BÜYÜK MÜTEAHHİTTEKİ KERAMET NEDİR?
Ama Soner Yalçın’ın bu gayrimenkul kralında nasıl bir devrimci ruh, nasıl bir antiemperyalizm, nasıl bir Atatürk, İnönü ya da Ecevit esintisi gördüğü izaha muhtaçtır.
- Seçim çalışmalarına Patrikhaneden başlaması mı?
- Yunanistan’la vıcık vıcık ilişkileri mi?
- Kayyum atanan PKK denetimindeki belediye başkanlarıyla zırt pırt dayanışma gösterileri mi?
- Selahattin Demirtaş aşkı mı?
- “İstanbul anayasası” gibi Ankara karşıtı tuhaf, özerkçi çıkışları mı?
- Yabancı büyükelçilerle gizli-saklı temasları mı?
- Mikrofonu eline aldığında Zübükleşmesi mi?
- Seçim gecesi “aramızda kalsın, kazanıyoruz” gibi ergence çektiği videolar mı?
- Belediye iştiraklerini PKK, DHKP-C sempatizanlarıyla doldurması mı?

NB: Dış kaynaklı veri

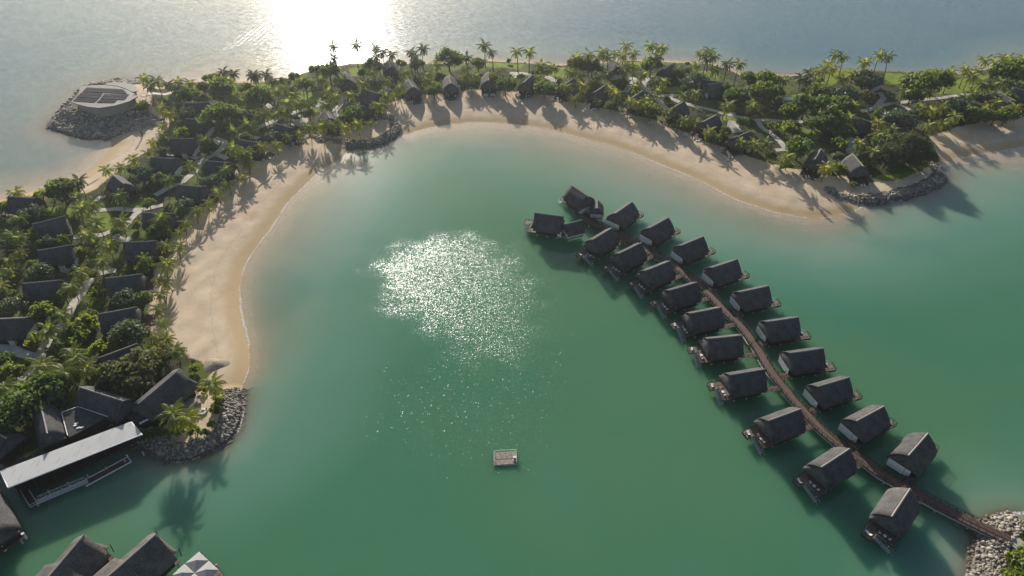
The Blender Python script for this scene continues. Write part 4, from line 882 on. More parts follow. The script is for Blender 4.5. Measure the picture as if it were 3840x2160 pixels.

- Süleymancılarla, Nurcularla içli dışlı halleri mi?
- Yönettiği belediyede liyakatin ‘L’sinin olmaması mı?
- Söz verip yapmadığı tonlarca icraatı mı?
- Emperyalist Batı basınının dizdiği övgüler mi?
Nedir kerameti?
AÇIK YAZIN DA ÖĞRENELİM
Bunlar Soner Yalçın’ın göremeyeceği şeyler değil şüphesiz. O hâlde neden Türk milletine İmamoğlu kakalamaya, üstelik bunu “devrimci ruh, kuvay-i milliye” gibi İmamoğlu’nun semtine uğramayacak kavramlarla yapmaya çalışıyor?
Atatürkçülüğü 10 Kasım anmasında vals yapmak kadar olan bu “gardropçuyu” neden CHP’nin başına getirmek istiyor?
Üstü kapalı ajitasyonlar yerine, kendisinden bu konuda açık yazılar bekliyoruz. Evet, bir antiemperyalist ve halkçı olarak neden İmamoğlu’nu tercih ediyorsunuz Sayın Yalçın? “Neden Kılıçdaroğlu gitmeli” değil, “neden İmamoğlu gelmeli?” Bunu açıkça yazın da öğrenelim.